For most of the war, Fascist Italy occupied Montenegro. But generally, the Italians did not deport Jews or confiscate Jewish property and were lax in enforcing Nazi-led racial laws.

But then Nazi Germany occupied Montenegro after Italy capitulated in September 1943. By February 1944, most of the remaining Jews in Montenegro were transferred to extermination camps in Europe.

According to USHMM, 28 of the country’s 30 or so Jews and many others who had taken refuge in Montenegro perished.

About 300 Jews who hid in the northern and coastal towns reportedly escaped deportation and survived.

The USHMM notes that in 1941, about 78,000 Jews lived in all of Yugoslavia, including at least 4,000 foreign or stateless Jews who had found refuge in the country during the 1930s.

Few Jews remained in Montenegro immediately after the war, although the number rose again with the return of some former residents who had hidden or survived the camps.

Prelevic said it is still hard for him to face the horrors of the Holocaust.

“I travel to various places of commemorations within the borders of the former Yugoslavia.

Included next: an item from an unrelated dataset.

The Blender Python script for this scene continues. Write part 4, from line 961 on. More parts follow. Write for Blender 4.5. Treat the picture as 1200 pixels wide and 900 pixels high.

That is why I am glad that there are no such things in Montenegro,” he said.

The Jewish community in Montenegro is active in educating people about Jewish life and important dates in history, but there are no Holocaust memorials or museums.

International Holocaust Remembrance Day is commemorated in the Capital, Podgorica, on January 27, however, with the burning of six candles for the 6 million Jews exterminated.

The Holocaust is taught as part of the mandatory history program in the ninth grade and in the last year of high school.

Prelevic said he was worried about historical revisionism in Croatia. Recalling the “tragic fate that the Jewish community experienced in Croatia during World War II and the Holocaust committed by the

Independent State of Croatia, NDH” he said it was worrying that some forces in Croatia “want to revise history and deny the Holocaust”.